With that track record, Sainsbury had plenty of time to work out how best to steer major policy change. Accordingly, waiting for the right project to come along isn’t the Gatsby style. Sainsbury maintains that “private foundations should see part of their role as being, in some sense, a research and development arm of the government.” But because foundations such as Gatsby are private, they can often get out ahead of government.

And in some cases, they seek to tell government what to do. Presumably as a reflection of Sainsbury’s years in government, Gatsby has funded two initiatives: the Institute for Government, which works with political parties in Westminster and senior civil servants in Whitehall, to make government more effective; and The Centre for Cities, which produces practical research and policy advice aimed at helping Britain’s cities improve their economic performance.

Some of Gatsby’s projects operate at the scale one might expect of government undertakings. The Sainsbury Laboratory Cambridge University, for example, is home to more than 150 scientists researching plant growth and development, whose mission is to increase agricultural productivity, but in an environmentally sustainable way. Another huge, capital-intensive project is the Sainsbury Wellcome Centre for Neural Circuits and Behaviour at University College London, scheduled to open this year. With such large-scale investments, Sainsbury often seeks to make his money go farther by partnering with a like-minded organization—in this case, the Wellcome Trust.

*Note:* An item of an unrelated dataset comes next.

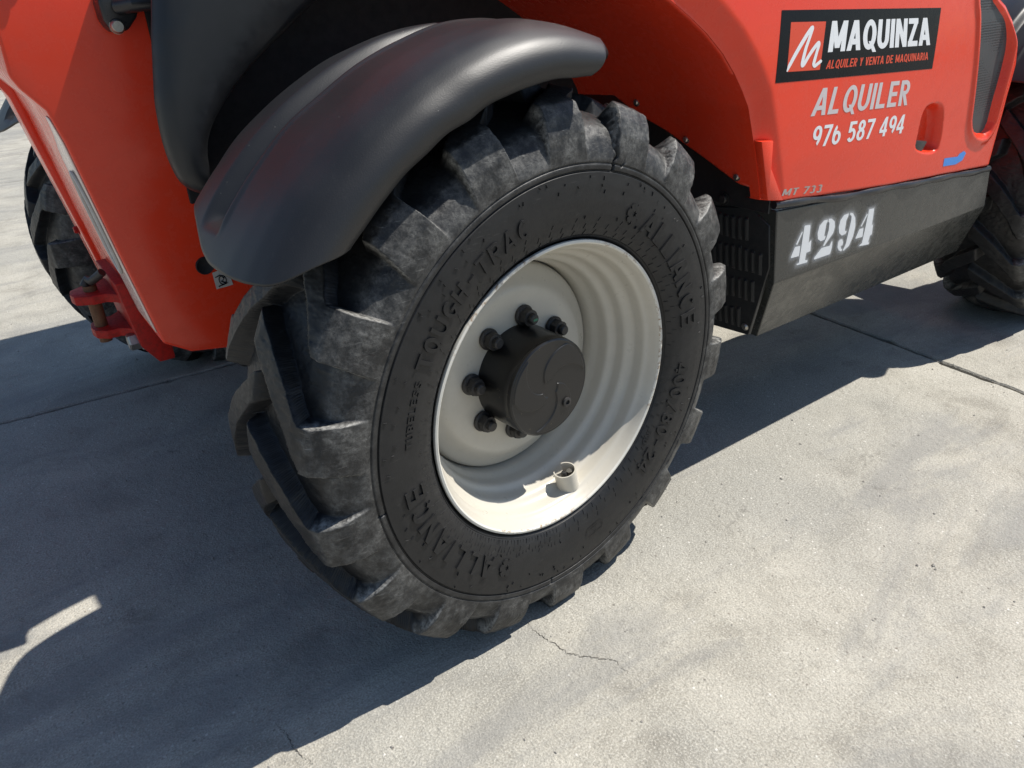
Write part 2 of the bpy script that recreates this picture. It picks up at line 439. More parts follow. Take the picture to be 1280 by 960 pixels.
# measured outlines (metres): side-face outlines as (x, z), cross faces as (y, z), tyre marks as (angle, radius)
D = json.loads('''{"arch":[[0.4176,1.3259],[0.4715,1.2934],[0.5285,1.2548],[0.5817,1.2099],[0.6227,1.1638],[0.6536,1.1218],[0.6775,1.0841],[0.7031,1.0083],[0.7553,0.8499]],"crease":[[0.5149,1.3216],[0.5582,1.2888],[0.6037,1.259],[0.6641,1.2129],[0.7118,1.1704],[0.7476,1.0657],[0.7564,1.001],[0.8177,0.8385]],"front":[[1.8554,1.2625],[1.8937,1.2441],[1.9572,1.1955],[2.0199,1.1241],[2.0318,1.066],[2.0159,0.9684],[2.0062,0.7467]],"grille":[[1.7103,1.2689],[1.7286,1.2359],[1.7517,1.1352],[1.7756,0.994],[1.7966,0.8815],[1.9325,0.8454],[1.9425,0.9762],[1.9595,1.0721],[1.9604,1.1431],[1.9276,1.2029],[1.8467,1.2491],[1.8166,1.2642]],"bottom":[[0.7558,0.8505],[0.8172,0.8392],[1.3181,0.7929],[2.0062,0.7467]],"handle":[[1.4617,0.8706],[1.4628,0.909],[1.4668,0.9836],[1.503,1.0006],[1.5706,0.993],[1.5953,0.9576],[1.6062,0.8781],[1.5929,0.8429]],"latch":[[1.4605,0.9011],[1.5413,0.8871],[1.5198,0.8593],[1.4685,0.8669]],"blue":[[1.6561,0.7935],[1.7393,0.7871],[1.7784,0.7943],[1.7932,0.815],[1.7764,0.8247],[1.7484,0.8198],[1.7399,0.8121],[1.6544,0.8192]],"sign":[[0.7605,1.2895],[1.4873,1.259],[1.4793,1.1003],[0.747,1.1324]],"square":[[0.7957,1.2622],[0.9343,1.2558],[0.9207,1.147],[0.7882,1.1537]],"t1":[[0.958,1.2555],[1.4332,1.2367],[1.4504,1.1654],[0.9516,1.1851]],"t2":[[0.9509,1.1664],[1.443,1.1471],[1.4485,1.1269],[0.9473,1.1464]],"t3":[[0.9169,1.1033],[1.3649,1.0811],[1.3733,1.0124],[0.9042,1.0381]],"t4":[[0.9187,1.0111],[1.3682,0.9875],[1.3708,0.9348],[0.9173,0.9572]],"t5":[[0.821,0.8665],[0.9968,0.8496],[0.9979,0.8278],[0.8205,0.8495]],"mlogo":[[0.789,1.1559],[0.7966,1.1675],[0.816,1.1893],[0.8376,1.211],[0.8595,1.2315],[0.8754,1.2448],[0.8802,1.247],[0.8796,1.2424],[0.8685,1.221],[0.8573,1.2017],[0.8503,1.1821],[0.8458,1.1678],[0.8469,1.1615],[0.8526,1.1644],[0.8648,1.1775],[0.8833,1.1942],[0.9022,1.2074],[0.9084,1.2113],[0.9098,1.2052],[0.9038,1.1926],[0.8962,1.1739],[0.892,1.1628],[0.8968,1.1568],[0.9056,1.1605],[0.9204,1.1666]],"mlogo_w":[0.003,0.007125,0.007875,0.00825,0.007875,0.007125,0.006,0.00675,0.0063750000000000005,0.00675,0.007125,0.00675,0.006,0.00675,0.007125,0.0075,0.0075,0.0063750000000000005,0.00675,0.0063750000000000005,0.00675,0.00675,0.0063750000000000005,0.00675,0.00675],"d0":[[0.9382,0.7463],[0.967,0.743],[0.9696,0.6904],[0.9748,0.6947],[0.9811,0.6945],[0.9839,0.6631],[0.965,0.6619],[0.9645,0.641],[0.9767,0.6381],[0.9754,0.6317],[0.928,0.634],[0.9254,0.6379],[0.936,0.6399],[0.937,0.691]],"d1":[[0.9303,0.7321],[0.9346,0.728],[0.9162,0.696],[0.9094,0.6992]],"d2":[[0.9069,0.6923],[0.9318,0.69],[0.9325,0.6605],[0.8957,0.6624],[0.8939,0.666]],"d3":[[1.0472,0.742],[1.0479,0.7349],[1.0434,0.7314],[1.042,0.6946],[1.0499,0.6918],[1.0465,0.6837],[1.029,0.6819],[1.0123,0.6921],[1.006,0.7109],[1.0115,0.7314],[1.0299,0.7428]],"d4":[[1.0512,0.7429],[1.0661,0.741],[1.0838,0.7288],[1.0892,0.7112],[1.0856,0.6942],[1.0705,0.6818],[1.0499,0.6629],[1.0428,0.6656],[1.0546,0.6875],[1.0601,0.7084],[1.0579,0.7307],[1.0517,0.7341]],"d5":[[1.0378,0.6611],[1.0767,0.6581],[1.0839,0.67],[1.0889,0.6678],[1.0903,0.6483],[1.0866,0.6309],[1.009,0.6318],[1.0068,0.6368]],"d6":[[1.151,0.7397],[1.151,0.7331],[1.1434,0.7202],[1.1447,0.6886],[1.1551,0.6853],[1.1514,0.6782],[1.133,0.6764],[1.1161,0.6878],[1.1093,0.7049],[1.1119,0.7265],[1.127,0.7389]],"d7":[[1.1586,0.7393],[1.1729,0.7355],[1.1895,0.7177],[1.1973,0.6913],[1.1942,0.6623],[1.1807,0.6352],[1.1547,0.6252],[1.151,0.6291],[1.1609,0.6442],[1.1648,0.6776],[1.1694,0.715],[1.1676,0.7276],[1.1571,0.7341]],"d8":[[1.138,0.6651],[1.1455,0.6544],[1.1454,0.6453],[1.1363,0.6438],[1.1403,0.6361],[1.1474,0.631],[1.143,0.6262],[1.1299,0.6326],[1.1193,0.6442],[1.1187,0.6602],[1.1264,0.6665]],"d9":[[1.2572,0.7316],[1.2849,0.729],[1.289,0.6749],[1.2945,0.6789],[1.2981,0.6461],[1.2888,0.6434],[1.2851,0.6229],[1.2912,0.6228],[1.2902,0.6159],[1.2396,0.6211],[1.2379,0.6243],[1.2493,0.6283],[1.2536,0.6729]],"d10":[[1.2491,0.7196],[1.2549,0.7162],[1.2326,0.6837],[1.2262,0.6854]],"d11":[[1.2225,0.6782],[1.2446,0.6766],[1.2471,0.6487],[1.2113,0.6501],[1.2092,0.6533]],"box":[[0.8059,0.8117],[0.8321,0.6022],[2.0331,0.5932],[2.0061,0.7248]],"boxbot":[[0.9396,0.3717],[2.1553,0.3732]],"inner_edge":[[0.8636,1.1213],[0.7774,1.0639],[0.5612,1.0763],[0.4867,1.0334],[0.3812,0.9953],[0.2635,0.9378],[0.1517,0.8806],[0.0941,0.8756]],"inner_bolts":[[0.6253,1.0369],[0.4913,1.0633],[0.3267,0.9787],[0.1686,0.8985]],"chassis_bolts":[[0.5986,0.9904],[0.4619,0.9694],[0.2496,0.8156]],"louv":[[0.2639,0.7728],[0.2643,0.7066],[0.2413,0.7716],[0.2414,0.7059],[0.2191,0.7733],[0.2188,0.7052],[0.1966,0.7751],[0.1959,0.7064],[0.1738,0.777],[0.1727,0.7084],[0.2873,0.6687],[0.2879,0.6151],[0.2644,0.686],[0.2649,0.6107],[0.2428,0.6851],[0.2428,0.6134],[0.2194,0.6877],[0.219,0.6136],[0.1957,0.6904],[0.1949,0.6128],[0.1737,0.687],[0.1726,0.6158],[0.1507,0.685],[0.1492,0.6173],[0.1267,0.684],[0.1249,0.6168],[0.245,0.5852],[0.2451,0.5194],[0.2203,0.5889],[0.22,0.5237],[0.1961,0.5907],[0.1954,0.5248],[0.1735,0.5927],[0.1725,0.5237],[0.1507,0.5948],[0.1492,0.5246],[0.2897,0.4702],[0.2902,0.4234],[0.2672,0.487],[0.2676,0.4242],[0.2452,0.4905],[0.2453,0.425],[0.222,0.4913],[0.2218,0.4263],[0.1986,0.4954],[0.198,0.4277]],"louvpanel":[[0.2894,0.7848],[0.1628,0.8064],[0.0992,0.768],[0.0949,0.6464],[0.1622,0.4105],[0.3175,0.3974]],"louvbolt":[[0.1753,0.4361]],"plate":[[-0.7632,1.3073],[-0.7659,1.2502],[-0.755,1.227],[-0.7204,1.1809],[-0.7042,1.1141],[-0.6646,0.863],[-0.6255,0.6321],[-0.5681,0.5925],[-0.4312,0.5678]],"plate_far":[[-0.7378,1.1733],[-0.7242,1.1491],[-0.7052,1.0222],[-0.6628,0.806],[-0.6273,0.607]],"liner_out":[[-0.5176,1.4091],[-0.5433,1.3067],[-0.5634,1.198],[-0.566,1.1401],[-0.5637,1.0947],[-0.552,1.0416],[-0.5239,1.0142],[-0.505,1.0124]],"liner_in":[[-0.489,1.0833],[-0.4789,1.1284],[-0.4491,1.1701],[-0.3992,1.217],[-0.341,1.2635],[-0.2747,1.3056],[-0.2069,1.35],[-0.1285,1.3977]],"sticker":[[-0.4775,0.7778],[-0.441,0.7835],[-0.4343,0.7369],[-0.4761,0.7352]],"hole":[[-0.4896,0.7989]],"bracket":[[-0.5785,1.4032],[-0.5822,1.3687],[-0.5812,1.3404],[-0.5731,1.3212],[-0.5614,1.3146],[-0.5392,1.3191],[-0.5182,1.3412],[-0.5011,1.3721],[-0.4909,1.4002]],"brbolt":[[-0.5595,1.3276]],"tube":[[-0.548,1.3627],[-0.4193,1.3725]],"strip":[[-0.7202,1.1716],[-0.7148,1.1395],[-0.6713,0.7385],[-0.6324,0.7013]],"w_all1":[[61.7,0.414],[53.8,0.389],[7.0,0.395],[13.2,0.359]],"w_tough":[[153.9,0.401],[146.1,0.393],[106.1,0.403],[103.7,0.426]],"w_400":[[-9.3,0.346],[-9.3,0.39],[-51.6,0.393],[-50.5,0.333]],"w_all2":[[-128.6,0.387],[-134.0,0.356],[-174.6,0.398],[-174.6,0.428]],"w_flower1":[[63.7,0.41]],"w_flower2":[[-121.1,0.403]],"w_tubeless":[[171.8,0.392],[171.3,0.406],[154.1,0.411],[154.9,0.395]],"w_cut":[[76.8,0.535],[74.1,0.455]],"w_logo3":[[-78.2,0.415]]}''')

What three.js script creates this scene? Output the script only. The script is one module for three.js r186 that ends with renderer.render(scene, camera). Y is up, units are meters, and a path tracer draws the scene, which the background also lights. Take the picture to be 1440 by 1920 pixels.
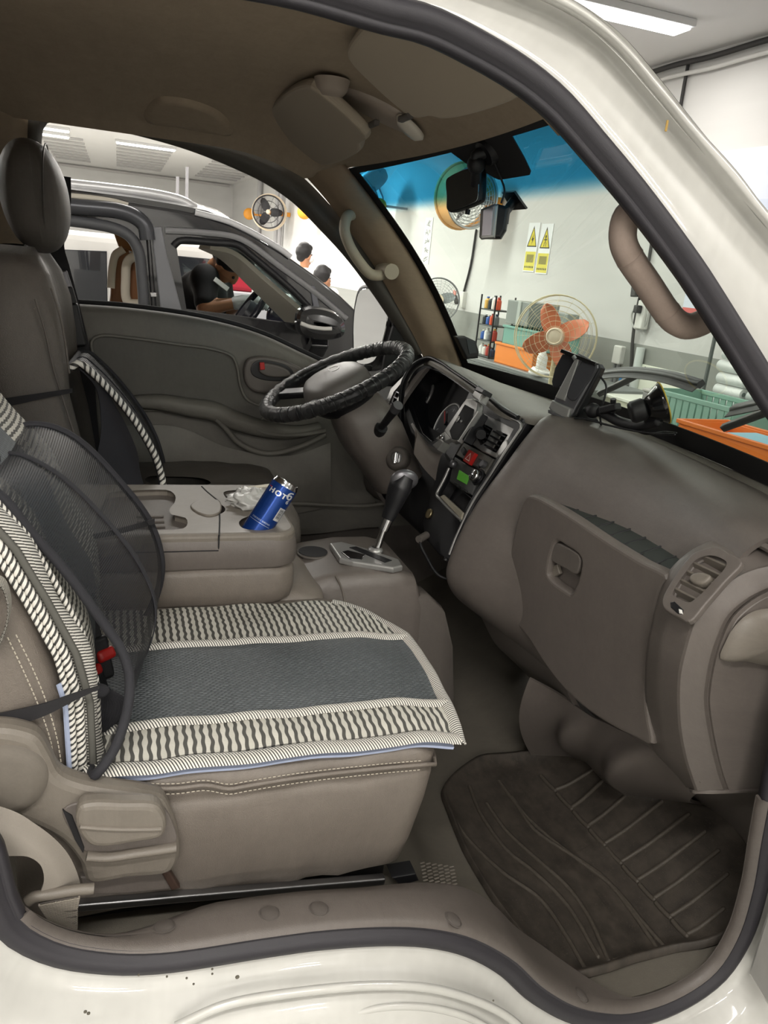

Gatsby’s efforts range from the building of internationally recognized centers of excellence to smaller-scale educational initiatives. For instance, in the late 1990s there was a widely acknowledged shortage in the UK of qualified graduates for STEM (science technology, engineering, math) jobs. Gatsby highlighted the need for an improved program of practical science in secondary schools, with research that showed about one-quarter of UK schools serving 11-to-16-year-olds lacked even a single physics teacher. Last year, more physics teachers were being trained in England than at any time in the previous 30 years.

When it comes to impact philanthropy, that’s as good as it gets.